A veces, sin buscarlo, se
encuentran las fuentes en las que algún tema que te preocupa ha bebido y
empiezas, inopinadamente, a entender lo que pasa a tu alrededor. Llevo mucho
tiempo denunciando mi absoluta incomprensión sobre lo que sucede en el ámbito
político y después de ver “Una Razón Brillante”, película francesa en cuya
crítica no voy a entrar, el mundo se ha vuelto mucho más comprensible para mí.
Trata la historia sobre un
concurso universitario de dialéctica, esa disciplina básica sobre la que es
fácil comprender al cabo de un par de discursos que ninguno de nuestros
personajes públicos la ha estudiado ni practicado en toda su dedicada vida. Este
conocimiento que era fundamental en las antiguas ciencias y que trata del bien
hablar, del bien exponer las razones, sigue siendo un saber apreciado y puesto
en valor en sistemas docentes algo más avanzados que el nuestro.
“Lo importante no es la verdad,
es conseguir tener razón”. Esta es la base de la película. Esta y las treinta y
ocho técnicas para conseguirlo descritas por Schopenhauer en su “Dialéctica
Erística o El Arte de Tener Razón”. Al cabo de veinte minutos para mí estaba
claro que estaba asistiendo a un curso acelerado de aplicación práctica en el
ámbito de la política.
Lo importante es tener razón. No
importan las consecuencias, no importan los medios, no importan las víctimas,
si conseguimos tener razón, que nos voten, imponer nuestro criterio más allá de
su autenticidad o idoneidad el objetivo habrá sido alcanzado.

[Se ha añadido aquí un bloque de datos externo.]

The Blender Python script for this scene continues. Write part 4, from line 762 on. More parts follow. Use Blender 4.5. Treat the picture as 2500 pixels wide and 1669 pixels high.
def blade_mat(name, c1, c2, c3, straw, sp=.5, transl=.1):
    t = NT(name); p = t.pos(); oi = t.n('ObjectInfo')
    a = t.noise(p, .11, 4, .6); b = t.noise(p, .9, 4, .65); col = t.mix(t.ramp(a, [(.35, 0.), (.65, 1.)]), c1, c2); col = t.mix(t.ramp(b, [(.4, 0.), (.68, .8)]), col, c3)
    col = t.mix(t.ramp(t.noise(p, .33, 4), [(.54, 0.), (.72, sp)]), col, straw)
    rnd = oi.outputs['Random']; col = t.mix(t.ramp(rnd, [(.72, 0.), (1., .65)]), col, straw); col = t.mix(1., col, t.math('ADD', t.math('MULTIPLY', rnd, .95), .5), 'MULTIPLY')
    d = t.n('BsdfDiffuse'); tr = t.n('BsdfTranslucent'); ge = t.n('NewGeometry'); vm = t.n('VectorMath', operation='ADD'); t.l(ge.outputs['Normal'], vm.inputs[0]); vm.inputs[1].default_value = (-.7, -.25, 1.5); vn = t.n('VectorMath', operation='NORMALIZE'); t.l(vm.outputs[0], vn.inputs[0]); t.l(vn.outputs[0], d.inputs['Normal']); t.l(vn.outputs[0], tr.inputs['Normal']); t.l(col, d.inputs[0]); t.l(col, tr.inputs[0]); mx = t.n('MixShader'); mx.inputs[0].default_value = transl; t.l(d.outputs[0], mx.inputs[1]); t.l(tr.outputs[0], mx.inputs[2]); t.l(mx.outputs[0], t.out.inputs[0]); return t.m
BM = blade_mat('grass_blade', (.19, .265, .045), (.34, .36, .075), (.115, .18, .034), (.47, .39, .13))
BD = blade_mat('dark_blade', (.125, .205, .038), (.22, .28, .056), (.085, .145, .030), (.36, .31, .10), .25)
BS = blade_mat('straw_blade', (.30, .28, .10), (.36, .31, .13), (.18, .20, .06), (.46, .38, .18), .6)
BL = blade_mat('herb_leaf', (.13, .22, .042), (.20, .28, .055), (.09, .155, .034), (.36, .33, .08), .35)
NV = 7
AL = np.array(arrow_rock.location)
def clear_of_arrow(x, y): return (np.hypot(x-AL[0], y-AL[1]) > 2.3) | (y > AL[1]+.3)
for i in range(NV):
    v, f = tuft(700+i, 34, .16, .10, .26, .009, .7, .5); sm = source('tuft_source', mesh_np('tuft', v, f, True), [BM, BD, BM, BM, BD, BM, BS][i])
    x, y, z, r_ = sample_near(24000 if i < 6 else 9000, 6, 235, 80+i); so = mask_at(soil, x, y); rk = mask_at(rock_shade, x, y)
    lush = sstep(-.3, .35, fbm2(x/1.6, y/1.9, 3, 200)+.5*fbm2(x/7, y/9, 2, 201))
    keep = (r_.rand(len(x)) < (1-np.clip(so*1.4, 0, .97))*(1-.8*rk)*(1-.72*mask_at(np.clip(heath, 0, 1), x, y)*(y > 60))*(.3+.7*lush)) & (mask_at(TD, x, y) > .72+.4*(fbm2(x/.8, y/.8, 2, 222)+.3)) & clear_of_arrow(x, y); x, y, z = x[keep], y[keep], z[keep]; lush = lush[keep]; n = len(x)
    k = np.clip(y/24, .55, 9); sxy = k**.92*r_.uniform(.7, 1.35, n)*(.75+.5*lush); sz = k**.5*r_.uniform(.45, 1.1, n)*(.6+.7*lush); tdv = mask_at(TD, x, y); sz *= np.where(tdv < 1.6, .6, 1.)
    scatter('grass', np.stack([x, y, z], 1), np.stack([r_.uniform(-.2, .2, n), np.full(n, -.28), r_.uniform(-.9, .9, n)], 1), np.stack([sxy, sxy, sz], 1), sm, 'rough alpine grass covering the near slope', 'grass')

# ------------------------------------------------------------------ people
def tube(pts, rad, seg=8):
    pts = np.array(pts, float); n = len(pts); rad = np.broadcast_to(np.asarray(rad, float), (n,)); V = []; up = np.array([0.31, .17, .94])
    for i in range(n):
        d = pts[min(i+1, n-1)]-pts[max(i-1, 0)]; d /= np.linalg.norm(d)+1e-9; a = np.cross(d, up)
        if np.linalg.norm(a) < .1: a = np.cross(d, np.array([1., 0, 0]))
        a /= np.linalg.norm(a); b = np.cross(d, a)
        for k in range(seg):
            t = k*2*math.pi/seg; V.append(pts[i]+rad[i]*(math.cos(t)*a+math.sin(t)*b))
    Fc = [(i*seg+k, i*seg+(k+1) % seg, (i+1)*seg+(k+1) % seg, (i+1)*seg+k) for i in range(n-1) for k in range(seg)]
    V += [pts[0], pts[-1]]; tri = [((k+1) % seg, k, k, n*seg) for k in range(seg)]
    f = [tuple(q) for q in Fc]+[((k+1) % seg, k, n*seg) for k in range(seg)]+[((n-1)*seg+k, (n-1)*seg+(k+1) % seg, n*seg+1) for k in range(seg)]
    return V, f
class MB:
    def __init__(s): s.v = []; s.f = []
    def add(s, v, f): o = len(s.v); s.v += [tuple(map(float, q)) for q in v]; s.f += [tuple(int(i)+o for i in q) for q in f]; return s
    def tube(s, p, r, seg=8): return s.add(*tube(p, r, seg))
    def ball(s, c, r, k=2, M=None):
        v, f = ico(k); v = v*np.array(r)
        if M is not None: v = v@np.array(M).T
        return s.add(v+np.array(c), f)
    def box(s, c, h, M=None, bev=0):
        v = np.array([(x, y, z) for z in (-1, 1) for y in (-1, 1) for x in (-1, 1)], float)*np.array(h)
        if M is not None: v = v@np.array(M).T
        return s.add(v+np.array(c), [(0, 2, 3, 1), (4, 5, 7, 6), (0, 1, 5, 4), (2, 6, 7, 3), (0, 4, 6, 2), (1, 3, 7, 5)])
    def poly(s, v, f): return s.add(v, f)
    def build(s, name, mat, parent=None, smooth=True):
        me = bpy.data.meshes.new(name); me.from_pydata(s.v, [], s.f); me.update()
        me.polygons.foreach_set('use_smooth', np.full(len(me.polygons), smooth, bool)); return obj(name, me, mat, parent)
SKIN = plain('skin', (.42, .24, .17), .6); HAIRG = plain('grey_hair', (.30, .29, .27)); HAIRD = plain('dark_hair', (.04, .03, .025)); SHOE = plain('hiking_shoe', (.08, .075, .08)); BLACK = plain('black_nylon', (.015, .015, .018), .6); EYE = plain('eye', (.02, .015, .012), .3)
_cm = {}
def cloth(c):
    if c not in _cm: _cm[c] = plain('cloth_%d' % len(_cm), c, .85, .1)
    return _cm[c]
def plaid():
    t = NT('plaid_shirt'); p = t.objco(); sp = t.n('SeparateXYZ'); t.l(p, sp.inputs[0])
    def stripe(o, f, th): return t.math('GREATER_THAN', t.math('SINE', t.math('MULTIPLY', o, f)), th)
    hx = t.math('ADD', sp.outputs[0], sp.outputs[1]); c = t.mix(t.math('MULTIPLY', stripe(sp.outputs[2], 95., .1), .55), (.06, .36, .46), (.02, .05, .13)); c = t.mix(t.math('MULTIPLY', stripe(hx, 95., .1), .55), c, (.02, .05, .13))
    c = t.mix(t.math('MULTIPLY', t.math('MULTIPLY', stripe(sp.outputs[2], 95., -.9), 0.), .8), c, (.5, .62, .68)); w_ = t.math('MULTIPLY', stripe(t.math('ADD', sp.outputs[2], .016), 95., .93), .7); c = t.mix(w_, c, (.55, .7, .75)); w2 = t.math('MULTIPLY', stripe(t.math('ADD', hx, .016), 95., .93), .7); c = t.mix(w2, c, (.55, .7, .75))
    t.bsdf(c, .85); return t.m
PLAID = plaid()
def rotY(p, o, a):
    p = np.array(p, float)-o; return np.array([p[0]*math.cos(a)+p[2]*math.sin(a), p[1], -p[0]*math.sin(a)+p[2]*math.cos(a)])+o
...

Pensé inicialmente en Cataluña,
en todo el “procés” como claro ejemplo de una aplicación sobre el terreno de las
técnicas descritas, la última de las cuales se debe aplicar cuando se advierte
que todas las demás han fallado y se está a punto de perder el debate, y es la
descalificación, si es preciso brutal, del contrario. El insulto, la vejación.
¿Les suena?
Pero pasados esos primeros
instantes, esa identificación meridiana de unos hechos recientes, actuales, me
di cuenta de que la realidad es mucho más cruda, mucho más sangrante. Ninguna
ideología tendría la más mínima oportunidad de ser asumida por nadie si no
consiguiera previamente tener razón más allá de la verdad que contenga. Ninguna
persona con una autoestima básica puede seguir a alguien que no le convenza,
que no le demuestre tener razón. Pero dado que las ideologías se niegan unas a
otras, dado que cuando una sostiene algo, otra sostiene lo contrario, y algunas
de ellas más puntos intermedios en distintos grados, se puede llegar a la conclusión de que ninguna
tiene el más mínimo interés en otra verdad que la emanada de sus propias
razones.
La sublimación, que Schopenhauer
no pudo incluir en su libro pero me permito apuntar como anexo de esta forma de
deformar los hechos para apropiarse de la razón, es el mitin. Es esa exposición
exaltada de medias verdades, verdades a medias y mentiras constatables sobre
los argumentos del contrario que, además, colabora con su ausencia y falta de
respuesta. Es esa exaltación de la mentira razonable, trufada, en muchas
ocasiones, de insultos al oponente, destinada a la exaltación de los
convencidos y que no tiene otra finalidad que la apropiación de una razón que,
excepto para los ya captados, nunca pretendió ser verdad, si no simplemente
parecerlo.
Y si concluimos, que yo sí
concluyo, que nuestra política sigue el antiético guión que Schopenhauer
propuso. Si es no solo capaz de seguirlo, sí no que incluso lo supera, ¿Qué
clase de sociedad en valores pretendemos crear?, ¿vivir?, ¿transmitir?
Es cierto que el jamón se saca
del cerdo que se alimenta con la basura, pero me temo que éticamente no
conseguimos este último paso de la sublime transmutación. Nos alimentan con
basura y en cerdos nos quedamos, sin llegar a dar jamón, y, seguramente, en
muchos casos, sin ni siquiera pretenderlo.